Objective ->
Copy nothing but the part that opens with the line containing "Reconstruct this image" and closes with the line containing "RNG = np.random.default_rng(11)". Do not include pictures.

Given records ->
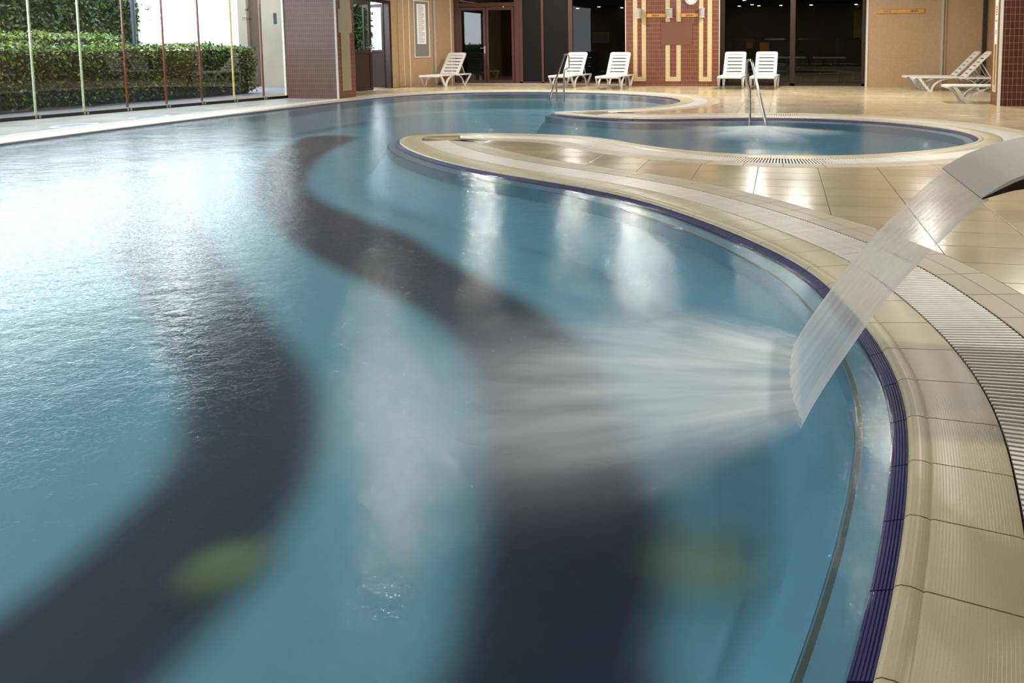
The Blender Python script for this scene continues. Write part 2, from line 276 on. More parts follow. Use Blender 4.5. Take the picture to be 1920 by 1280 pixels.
# ------------------------------------------------------------------ helpers
def tag(o, label=None, cat=None, group=None, kind=None):
    for k, v in (('label', label), ('category', cat), ('group', group), ('kind', kind)):
        if v: o[k] = v
    return o
def empty(name, loc=(0, 0, 0), rz=0., **k):
    o = bpy.data.objects.new(name, None); C.objects.link(o); o.location = loc; o.rotation_euler = (0, 0, rz); return tag(o, **k)
class MB:
    def __init__(s): s.v = []; s.f = []; s.uv = {}; s.sm = False
    def add(s, vs, fs, uvs=None):
        b = len(s.v); s.v += [tuple(map(float, p)) for p in vs]
        for i, f in enumerate(fs):
            if uvs is not None: s.uv[len(s.f)] = uvs[i]
            s.f.append(tuple(b+j for j in f))
        return s
    def box(s, x0, y0, z0, x1, y1, z1):
        return s.add([(x0, y0, z0), (x1, y0, z0), (x1, y1, z0), (x0, y1, z0), (x0, y0, z1), (x1, y0, z1), (x1, y1, z1), (x0, y1, z1)],
                     [(3, 2, 1, 0), (4, 5, 6, 7), (0, 1, 5, 4), (1, 2, 6, 5), (2, 3, 7, 6), (3, 0, 4, 7)])
    def bbox(s, x0, y0, z0, x1, y1, z1, b=.004):
        """box with chamfered edges"""
        cx, cy, cz = (x0+x1)/2, (y0+y1)/2, (z0+z1)/2; h = np.array([x1-x0, y1-y0, z1-z0])/2; vs = []; idx = {}
        b = min(b, h.min()*.8)
        for sx in (-1, 1):
            for sy in (-1, 1):
                for sz in (-1, 1):
                    for a in range(3):
                        d = np.array([b, b, b]); d[a] = 0; p = np.array([cx, cy, cz])+np.array([sx, sy, sz])*(h-d); idx[(sx, sy, sz, a)] = len(vs); vs.append(p)
        fs = []
        for a in range(3):
            u, v_ = (a+1) % 3, (a+2) % 3
            for sg in (-1, 1):
                q = []
                for (su, sv) in ((-1, -1), (1, -1), (1, 1), (-1, 1)):
                    k = [0, 0, 0]; k[a] = sg; k[u] = su; k[v_] = sv; q.append(idx[(*k, a)])
                fs.append(tuple(q if sg > 0 else q[::-1]))
            for su in (-1, 1):
                for sv in (-1, 1):
                    k0 = [0, 0, 0]; k1 = [0, 0, 0]; k0[a] = -1; k1[a] = 1
                    for k in (k0, k1): k[u] = su; k[v_] = sv
                    q = [idx[(*k0, u)], idx[(*k1, u)], idx[(*k1, v_)], idx[(*k0, v_)]]; fs.append(tuple(q if su*sv > 0 else q[::-1]))
        for sx in (-1, 1):
            for sy in (-1, 1):
                for sz in (-1, 1):
                    q = [idx[(sx, sy, sz, a)] for a in range(3)]; fs.append(tuple(q if sx*sy*sz > 0 else q[::-1]))
        return s.add(vs, fs)
    def quad(s, p, uvs=None): return s.add(p, [tuple(range(len(p)))], [uvs] if uvs else None)
    def prism(s, poly, axis, a0, a1):
        """extrude a 2-D polygon along an axis ('x','y','z')"""
        n = len(poly)
        def P(q, a): return (a, q[0], q[1]) if axis == 'x' else ((q[0], a, q[1]) if axis == 'y' else (q[0], q[1], a))
        vs = [P(q, a0) for q in poly]+[P(q, a1) for q in poly]
        fs = [tuple(range(n))[::-1], tuple(range(n, 2*n))]+[(i, (i+1) % n, n+(i+1) % n, n+i) for i in range(n)]
        return s.add(vs, fs)
    def tube(s, pts, r, n=10, cap=True):
        pts = [Vector(p) for p in pts]; rr = r if hasattr(r, '__len__') else [r]*len(pts); rings = []; up = None; b = len(s.v)
        for i, p in enumerate(pts):
            d = (pts[min(i+1, len(pts)-1)]-pts[max(i-1, 0)]).normalized()
            if up is None: up = d.orthogonal().normalized()
            up = (up-d*up.dot(d)).normalized(); side = d.cross(up)
            for k in range(n):
                a = 2*math.pi*k/n; s.v.append(tuple(p+(up*math.cos(a)+side*math.sin(a))*rr[i]))
        for i in range(len(pts)-1):
            for k in range(n): s.f.append((b+i*n+k, b+i*n+(k+1) % n, b+(i+1)*n+(k+1) % n, b+(i+1)*n+k))
        if cap: s.f.append(tuple(b+k for k in range(n))[::-1]); s.f.append(tuple(b+(len(pts)-1)*n+k for k in range(n)))
        return s
    def lathe(s, prof, n=20, c=(0, 0, 0)):
        b = len(s.v)
        for r, z in prof:
            for k in range(n): a = 2*math.pi*k/n; s.v.append((c[0]+r*math.cos(a), c[1]+r*math.sin(a), c[2]+z))
        for i in range(len(prof)-1):
            for k in range(n): s.f.append((b+i*n+k, b+i*n+(k+1) % n, b+(i+1)*n+(k+1) % n, b+(i+1)*n+k))
        return s
    def mesh(s, name, mat, smooth=False):
        me = bpy.data.meshes.new(name); me.from_pydata(s.v, [], s.f)
        if s.uv:
            u = me.uv_layers.new(name='UVMap')
            for i, p in enumerate(me.polygons):
                q = s.uv.get(i)
                if q:
                    for li, c in zip(p.loop_indices, q): u.data[li].uv = c
        for m_ in (mat if isinstance(mat, (list, tuple)) else [mat]): me.materials.append(m_)
        if smooth:
            me.polygons.foreach_set('use_smooth', [True]*len(me.polygons))
            try: me.set_sharp_from_angle(angle=math.radians(40))
            except Exception: pass
        me.update(); return me
    def build(s, name, mat, parent=None, smooth=False, **k):
        o = bpy.data.objects.new(name, s.mesh(name, mat, smooth)); C.objects.link(o)
        if parent is not None: o.parent = parent
        return tag(o, **k)
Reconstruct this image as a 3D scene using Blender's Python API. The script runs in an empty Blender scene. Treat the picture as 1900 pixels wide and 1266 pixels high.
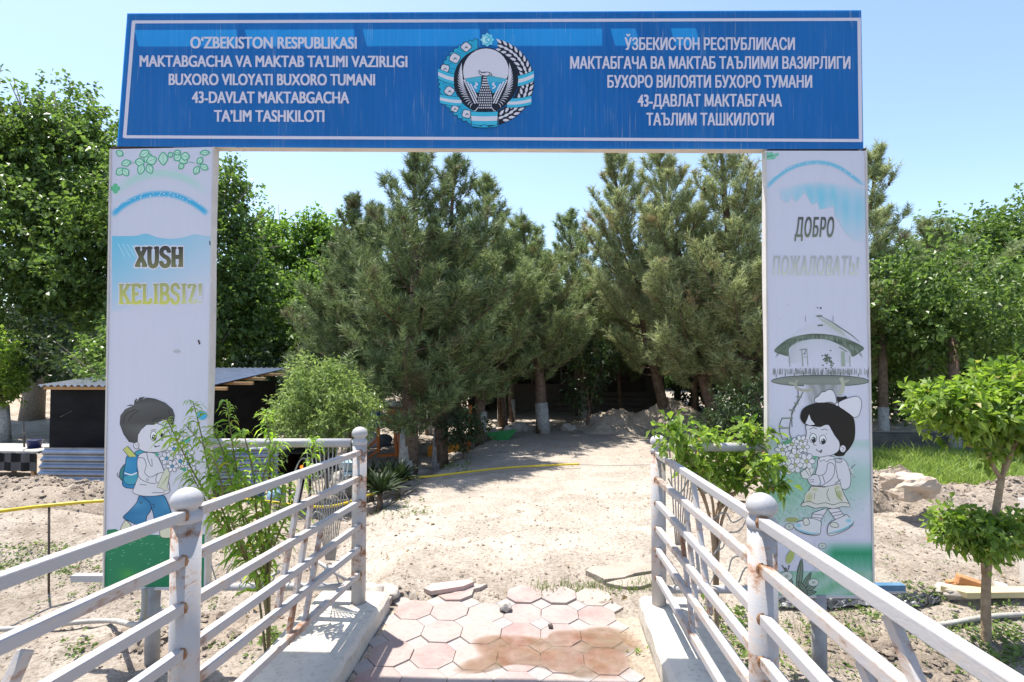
import bpy, math, random
import numpy as np
from mathutils import Vector, Matrix
from mathutils.geometry import tessellate_polygon

S = bpy.context.scene
COL = S.collection
R = math.radians
random.seed(7)
RNG = np.random.default_rng(11)

# ------------------------------------------------------------------ camera, sky, sun, exposure
F = 1000.0                       # focal length in photo pixels (photo 1900 x 1266)
CAMZ = 1.80
PITCH, YAW = R(1.55), R(3.55)
cam_d = bpy.data.cameras.new('camera')
cam = bpy.data.objects.new('camera', cam_d); COL.objects.link(cam)
cam.location = (0, 0, CAMZ)
cam.rotation_euler = (R(90) + PITCH, 0, YAW)
cam_d.sensor_width = 36.0
cam_d.lens = 36.0 * F / 1900.0
cam_d.clip_start = 0.05
cam_d.clip_end = 2000
S.camera = cam

SUN_DIR = Vector((-0.27, 0.235, 1.0)).normalized()      # from the ground towards the sun
SUN_EL = math.asin(SUN_DIR.z)
SUN_AZ = math.atan2(SUN_DIR.x, SUN_DIR.y)              # clockwise from +Y
w = bpy.data.worlds.new('World'); S.world = w
w.use_nodes = True
nt = w.node_tree; nt.nodes.clear()
sky = nt.nodes.new('ShaderNodeTexSky'); sky.sky_type = 'NISHITA'; sky.sun_disc = False
sky.sun_elevation = SUN_EL; sky.sun_rotation = SUN_AZ
sky.air_density = 1.0; sky.dust_density = 1.2; sky.ozone_density = 1.4; sky.altitude = 200
bg = nt.nodes.new('ShaderNodeBackground'); bg.inputs['Strength'].default_value = 0.15
wo = nt.nodes.new('ShaderNodeOutputWorld')
nt.links.new(sky.outputs[0], bg.inputs[0]); nt.links.new(bg.outputs[0], wo.inputs[0])
sl = bpy.data.lights.new('sun', 'SUN'); sl.energy = 5.0; sl.angle = R(0.53); sl.color = (1.0, 0.955, 0.88)
so = bpy.data.objects.new('sun', sl); COL.objects.link(so)
so.rotation_euler = SUN_DIR.to_track_quat('Z', 'Y').to_euler()
so.location = SUN_DIR * 40
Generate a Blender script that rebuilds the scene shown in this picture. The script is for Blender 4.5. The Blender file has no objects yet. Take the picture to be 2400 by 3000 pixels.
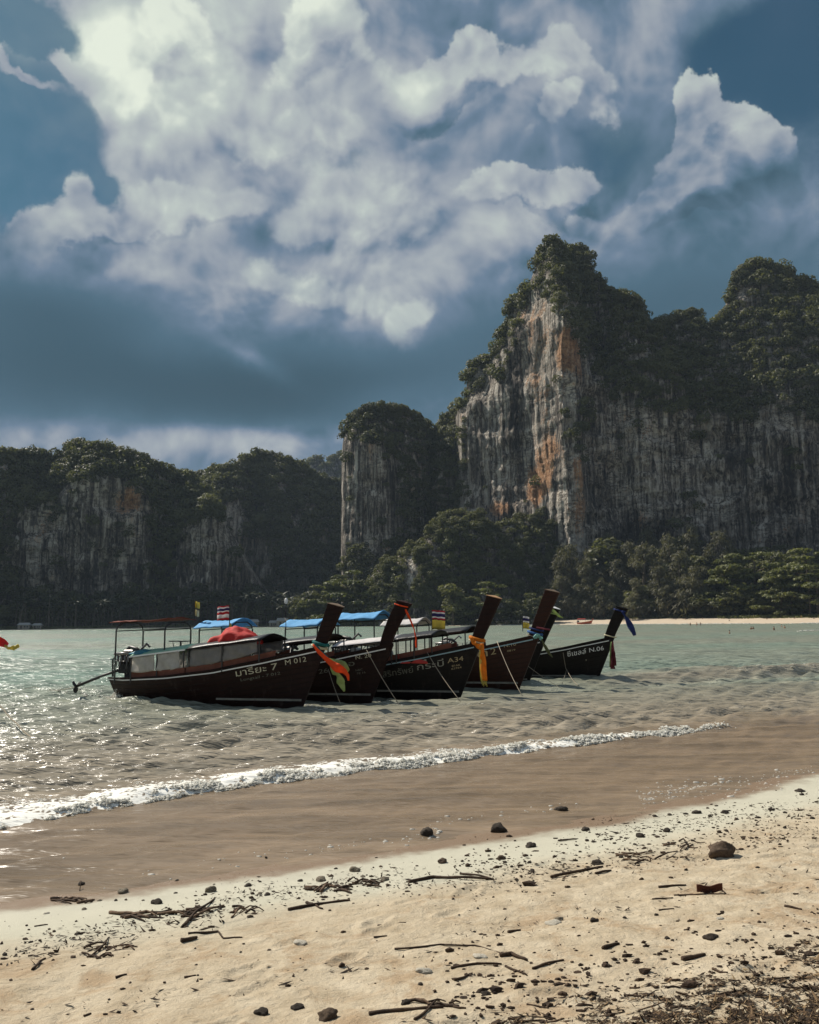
import bpy, math, random
import numpy as np
from mathutils import Vector, Matrix

# ------------------------------------------------------------------ camera
C = bpy.context.scene.collection
CAM_Z, FPX, W0, H0 = 2.4, 2500.0, 2400.0, 3000.0
PITCH, ROLL = math.atan(324.0 / 2500.0), math.atan(0.010)
_f = Vector((0, math.cos(PITCH), math.sin(PITCH)))
_u0 = Vector((0, -math.sin(PITCH), math.cos(PITCH)))
_u = (_u0 * math.cos(ROLL) + Vector((1, 0, 0)) * math.sin(ROLL)).normalized()
_r = _f.cross(_u).normalized()
camd = bpy.data.cameras.new('camera')
camd.sensor_fit = 'VERTICAL'; camd.sensor_height = 36.0; camd.lens = 36.0 * FPX / H0
camd.clip_start = 0.05; camd.clip_end = 20000.0
cam = bpy.data.objects.new('camera', camd); C.objects.link(cam)
cam.matrix_world = Matrix(((_r.x, _u.x, -_f.x, 0), (_r.y, _u.y, -_f.y, 0), (_r.z, _u.z, -_f.z, CAM_Z), (0, 0, 0, 1)))
bpy.context.scene.camera = cam

def ray(px, py):
    """direction through a point of the photograph (2400 x 3000)"""
    return (_f + _r * ((px - W0 / 2) / FPX) + _u * ((H0 / 2 - py) / FPX)).normalized()
def at(px, py, Y):
    """the point of that ray at forward distance Y"""
    d = ray(px, py); t = Y / d.y
    return Vector((d.x * t, Y, CAM_Z + d.z * t))
def on_plane(px, py, z=0.0):
    d = ray(px, py); t = (z - CAM_Z) / d.z
    return Vector((d.x * t, d.y * t, z))
def az_el(px, py):
    d = ray(px, py)
    return math.atan2(d.x, d.y), math.asin(d.z)

# ------------------------------------------------------------------ light
SUN_AZ, SUN_EL = math.radians(-50.0), math.radians(46.0)      # azimuth from the view axis, negative = left
SUN_DIR = Vector((math.sin(SUN_AZ) * math.cos(SUN_EL), math.cos(SUN_AZ) * math.cos(SUN_EL), math.sin(SUN_EL)))
sund = bpy.data.lights.new('sun', 'SUN'); sund.energy = 5.0; sund.angle = math.radians(0.55); sund.color = (1.0, 0.93, 0.82)
sun = bpy.data.objects.new('sun', sund); C.objects.link(sun)
sun.rotation_euler = SUN_DIR.to_track_quat('Z', 'Y').to_euler(); sun.location = (0, 0, 400)

sc = bpy.context.scene
sc.view_settings.view_transform = 'Standard'; sc.view_settings.look = 'None'
sc.view_settings.exposure = 0.28; sc.view_settings.gamma = 1.0; sc.view_settings.use_curve_mapping = False
sc.render.engine = 'CYCLES'
sc.cycles.max_bounces = 5; sc.cycles.diffuse_bounces = 2; sc.cycles.glossy_bounces = 3
sc.cycles.transmission_bounces = 3; sc.cycles.transparent_max_bounces = 6; sc.cycles.volume_bounces = 0
sc.cycles.caustics_reflective = False; sc.cycles.caustics_refractive = False
sc.cycles.sample_clamp_indirect = 4.0

# ------------------------------------------------------------------ node helpers
class S:
    """a socket with arithmetic"""
    def __init__(s, nt, sock): s.nt, s.k = nt, sock
    def _m(s, op, *o, rev=False, clamp=False):
        n = s.nt.nodes.new('ShaderNodeMath'); n.operation = op; n.use_clamp = clamp
        a = [s] + list(o)
        if rev: a = a[::-1]
        for i, v in enumerate(a):
            if isinstance(v, S): s.nt.links.new(v.k, n.inputs[i])
            else: n.inputs[i].default_value = float(v)
        return S(s.nt, n.outputs[0])
    def __add__(s, o): return s._m('ADD', o)
    __radd__ = __add__
    def __sub__(s, o): return s._m('SUBTRACT', o)
    def __rsub__(s, o): return s._m('SUBTRACT', o, rev=True)
    def __mul__(s, o): return s._m('MULTIPLY', o)
    __rmul__ = __mul__
    def __truediv__(s, o): return s._m('DIVIDE', o)
    def pw(s, o): return s._m('POWER', o)
    def mx(s, o): return s._m('MAXIMUM', o)
    def mn(s, o): return s._m('MINIMUM', o)
    def ab(s): return s._m('ABSOLUTE')
    def exp(s): return s._m('POWER', math.e, rev=True)
    def sat(s): return s._m('ADD', 0.0, clamp=True)
    def step(s, a, b, t='SMOOTHSTEP'):
        n = s.nt.nodes.new('ShaderNodeMapRange'); n.interpolation_type = t; n.clamp = True
        s.nt.links.new(s.k, n.inputs['Value'])
        n.inputs['From Min'].default_value = a; n.inputs['From Max'].default_value = b
        return S(s.nt, n.outputs['Result'])
    def lin(s, a, b, c=0.0, d=1.0):
        n = s.nt.nodes.new('ShaderNodeMapRange'); n.clamp = True
        s.nt.links.new(s.k, n.inputs['Value'])
        for k, v in (('From Min', a), ('From Max', b), ('To Min', c), ('To Max', d)): n.inputs[k].default_value = v
        return S(s.nt, n.outputs['Result'])
def node(nt, typ, ins=None, out=0, **attr):
    n = nt.nodes.new(typ)
    for k, v in attr.items(): setattr(n, k, v)
    for k, v in (ins or {}).items():
        sk = n.inputs[k]
        if isinstance(v, S): nt.links.new(v.k, sk)
        else:
            if sk.type == 'RGBA' and len(v) == 3: v = (*v, 1)
            sk.default_value = v
    return S(nt, n.outputs[out])
def noise(nt, vec, scale, detail=5.0, rough=0.55, dist=0.0, typ='FBM', lac=2.0):
    n = nt.nodes.new('ShaderNodeTexNoise'); n.noise_type = typ
    if vec is not None: nt.links.new(vec.k, n.inputs['Vector'])
    for k, v in (('Scale', scale), ('Detail', detail), ('Roughness', rough), ('Distortion', dist), ('Lacunarity', lac)):
        if k in n.inputs: n.inputs[k].default_value = v
    return S(nt, n.outputs[0])
def vmath(nt, op, a, b=None, scale=None, out=0):
    n = nt.nodes.new('ShaderNodeVectorMath'); n.operation = op
    for i, v in enumerate((a, b)):
        if v is None: continue
        if isinstance(v, S): nt.links.new(v.k, n.inputs[i])
        else: n.inputs[i].default_value = v
    if scale is not None:
        if isinstance(scale, S): nt.links.new(scale.k, n.inputs['Scale'])
        else: n.inputs['Scale'].default_value = scale
    return S(nt, n.outputs[out])
def mixc(nt, f, a, b, blend='MIX'):
    n = nt.nodes.new('ShaderNodeMix'); n.data_type = 'RGBA'; n.blend_type = blend
    if isinstance(f, S): nt.links.new(f.k, n.inputs[0])
    else: n.inputs[0].default_value = f
    for i, v in ((6, a), (7, b)):
        if isinstance(v, S): nt.links.new(v.k, n.inputs[i])
        else: n.inputs[i].default_value = (*v[:3], 1)
    return S(nt, n.outputs[2])
def ramp(nt, f, stops, interp='LINEAR'):
    n = nt.nodes.new('ShaderNodeValToRGB'); nt.links.new(f.k, n.inputs[0])
    cr = n.color_ramp; cr.interpolation = interp
    while len(cr.elements) < len(stops): cr.elements.new(0.5)
    for e, (p, c) in zip(cr.elements, stops): e.position = p; e.color = (*c, 1)
    return S(nt, n.outputs[0])
def comb(nt, x, y, z):
    n = nt.nodes.new('ShaderNodeCombineXYZ')
    for i, v in enumerate((x, y, z)):
        if isinstance(v, S): nt.links.new(v.k, n.inputs[i])
        else: n.inputs[i].default_value = v
    return S(nt, n.outputs[0])
def sep(nt, v):
    n = nt.nodes.new('ShaderNodeSeparateXYZ'); nt.links.new(v.k, n.inputs[0])
    return [S(nt, o) for o in n.outputs]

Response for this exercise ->
Reconstruct this image as a 3D scene using Blender's Python API. The script runs in an empty Blender scene. Treat the picture as 1900 pixels wide and 1266 pixels high.
import bpy, math, random
import numpy as np
from mathutils import Vector, Matrix
from mathutils.geometry import tessellate_polygon

S = bpy.context.scene
COL = S.collection
R = math.radians
random.seed(7)
RNG = np.random.default_rng(11)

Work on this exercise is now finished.